Iraq’s Christians, like all of the country’s sectarian communities, do not speak with one voice. There are numerous political parties with varying platforms.
The solution as Tobiya saw it, was one of two options: “either mass emigration or an internationally protected safe zone. We have no other options. We are against emigration, because we are not only the sons of this country but its original inhabitants.”
All dozen or so Christians interviewed by National Geographic adamantly shared the demand for a safe zone, akin to the two no-fly zones the West established in 1992 to protect Kurds in the north and Shiite Muslims in the south from the forces of former leader Saddam Hussein.
But 1992 was a long time ago in terms of Western resources and commitment to the region–especially at a time when President Barack Obama’s administration is trying to pivot away from the troubles of the Middle East. Still, Tobiya and others insisted it’s a viable option.
“We must protect ourselves–and also have international protection,” he said.
Long-term Plans
In another part of Dohuk, behind the high concrete walls of the Assyrian Democratic Movement’s headquarters, the local branch leader, Farid Yacoub, 42, says his party too is moving to arm its men.
It is registering volunteers, having gathered more than 2,000 names from the Dohuk governorate alone. But unlike Assyrian Patriotic Party leaders, Yacoub is recruiting men to protect Christian areas after they’ve been won back from the IS and its allies.
The intention is not to participate in the battle to reclaim those areas. “We have lots who are volunteering, who want to fight, but we don’t have the means to arm them,” he said.
The party doesn’t want Christian villages such as Al Hamdaniyah (Qaraqosh) to be controlled or protected by the Peshmerga after they’ve been reclaimed. “Our people don’t trust them any more,” Yacoub said.
There’s a bigger issue here. Nineveh has long been caught in a conflict between the central government in Baghdad and the semiautonomous Kurdish region in the north.
Some Christians on the Nineveh Plains have pushed to govern themselves, but Kurdistan also has claims on their territory and wants to absorb it into its zone.
Earlier this year, long before the country descended into the current level of mayhem and fragmentation, Baghdad “agreed in principle” to turn the Nineveh Plains, as well as two other areas, Fallujah and Tuzkhurmatu, into provinces.

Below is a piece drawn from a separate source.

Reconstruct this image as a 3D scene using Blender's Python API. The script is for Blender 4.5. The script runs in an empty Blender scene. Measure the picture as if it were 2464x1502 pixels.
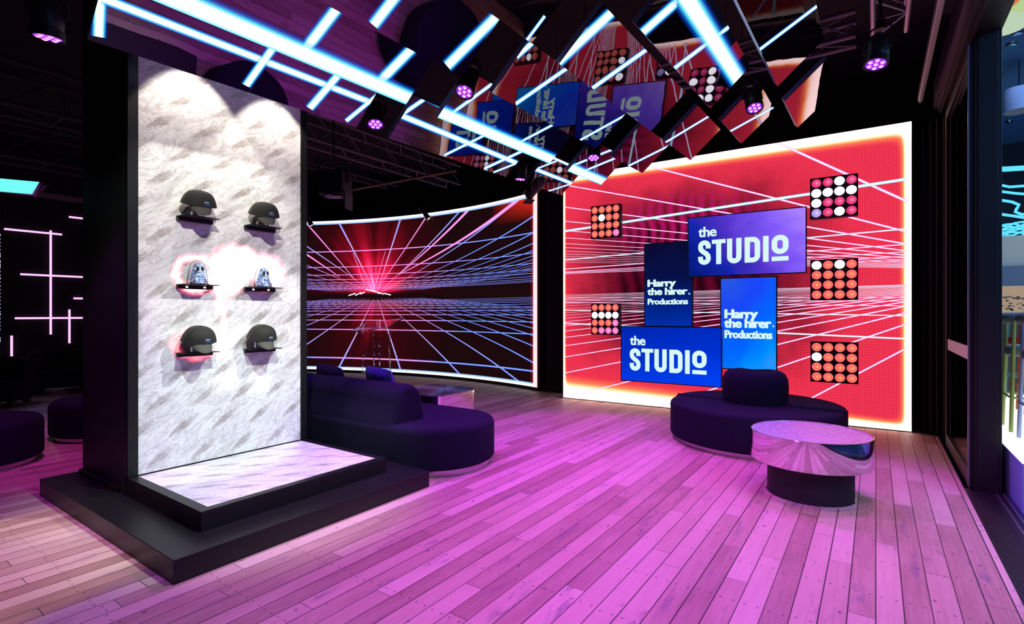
import bpy, bmesh, math, random
from mathutils import Vector, Matrix
random.seed(7)
sc = bpy.context.scene
C = sc.collection
PI = math.pi
# ------------------------------------------------------------------ camera
FPX, CXP, CYP, CAMH = 1250.0, 1232.0, 755.0, 1.4
YAW = math.radians(35)
cam_d = bpy.data.cameras.new('camera'); cam = bpy.data.objects.new('camera', cam_d); C.objects.link(cam)
cam_d.sensor_width = 36; cam_d.lens = FPX/2464*36; cam_d.shift_y = (CYP-751)/2464; cam_d.clip_start = .02
cam.location = (0, 0, CAMH); cam.rotation_euler = (PI/2, 0, YAW); sc.camera = cam
sc.view_settings.view_transform = 'Standard'; sc.view_settings.look = 'None'
sc.view_settings.exposure = 0.0; sc.view_settings.gamma = 1.0; sc.view_settings.use_curve_mapping = False
sc.cycles.use_denoising = True
sc.cycles.max_bounces = 8
sc.cycles.sample_clamp_indirect = 6
# ------------------------------------------------------------------ world and lights
w = bpy.data.worlds.new('dark_venue'); sc.world = w; w.use_nodes = True
w.node_tree.nodes['Background'].inputs[0].default_value = (.25, .12, .5, 1)
w.node_tree.nodes['Background'].inputs[1].default_value = .006

def spot(loc, target, energy, color, angle=70, blend=.5, size=.06, parent=None, name='spot_beam'):
    l = bpy.data.lights.new(name, 'SPOT'); l.energy = energy; l.color = color
    l.spot_size = math.radians(angle); l.spot_blend = blend; l.shadow_soft_size = size
    o = bpy.data.objects.new(name, l); C.objects.link(o)
    d = Vector(target)-Vector(loc)
    o.location = loc; o.rotation_euler = d.to_track_quat('-Z', 'Y').to_euler()
    return o
def area(loc, target, energy, color, sx, sy, name='soft_light'):
    l = bpy.data.lights.new(name, 'AREA'); l.shape = 'RECTANGLE'; l.size = sx; l.size_y = sy
    l.energy = energy; l.color = color
    o = bpy.data.objects.new(name, l); C.objects.link(o)
    o.location = loc; o.rotation_euler = (Vector(target)-Vector(loc)).to_track_quat('-Z', 'Y').to_euler()
    return o
VIO = (.34, .045, 1.0); MAG = (.68, .05, 1.0); PNK = (.92, .17, .85); WARM = (1.0, .80, .52)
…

This would enable the Christians to manage their own affairs and secure an independent share of the national budget.
The Assyrian Democratic Movement doesn’t want the Nineveh Plains to be part of Kurdistan, but Sarkis said his Assyrian Patriotic Party does.
Sarkis’s men are working with the Peshmerga, independent of the national government’s recent call for volunteers to fight the IS.
“Let’s be honest,” he said. “When the [Shiite-led] government asked for volunteers, it’s because the war is sectarian, between Shiites and Sunnis. They didn’t volunteer to protect Christians. They did so to fight Sunnis.”
Yacoub, on the other hand, is not working with the Peshmerga and said his men are waiting for the central government to train and arm them, though with the proviso that they return to their areas.
“Our men said they were worried because they didn’t want to defend areas other than theirs. We want to defend areas where our people are, specifically the Nineveh Plains,” Yacoub said. “We’re nationalists, but the circumstances that Iraq is living through now necessitate that we have a safe place, a place for us.”
Turning to Lebanon’s Christians
Of all the dwindling Christian communities in the Middle East in recent times, only the Lebanese have picked up arms during civil turmoil. Lebanese Christians battled not only Muslims but also each other during their country’s brutal 15-year civil war, which ended in 1990.
Duraid Tobiya, the adviser to the Nineveh governor, is also a member of Yacoub’s Assyrian Democratic Movement. He said that since the fall of Mosul, his party had received a delegation from the Lebanese Forces, a militia turned political party, and had also sent representatives to Lebanon twice to meet with the party.
He didn’t elaborate about the nature of the meetings, saying only that “we want to benefit from their experience. We explained our situation, and they explained their experience in Lebanon.” He added, “We might proceed with some things, apply them on the ground.”
Antoinette Geagea, a spokesperson for the Lebanese Forces in Beirut, confirmed the meetings. She said they were part of a series her party had undertaken with Christian spiritual and political leaders from Nineveh and Kurdistan, as well as Kurdish parties, in the wake of the fall of Mosul.
“There are many different views among Iraq’s Christians,” she said. “The Lebanese Forces told them that they must unite. We told them that if you all agree on a position, we will stand with you and help you.”
That help could be political, in the form of lobbying international and regional players, or humanitarian. Or “if they want to protect themselves, we will put our experience at their disposal,” Geagea said. “We told them they must decide on the best solution to help Christians stay in their country.”
“We’re Still Here”
Yaqoob Yaqo, one of the Assyrian Democratic Movement’s members of parliament in Kurdistan, said that more than a hundred thousand Christians fled in the wake of the IS advances into their areas. “The problem is that even if [the IS] withdraws, a hundred thousand won’t return.”
He rattled off a long list of massacres and episodes of persecution directed against his people, but despite that litany, he wasn’t downbeat.
“We’re still here,” he said, adding that his community has lived in these lands for 6,700 years, persisting after the fall of the Assyrian empire in 612 B.C. and practicing as Christians for the past 2,000 years.
“I feel strong when I think about our history, that all of these great powers couldn’t uproot us from here,” he said. “We’re still here, but we want our own security.”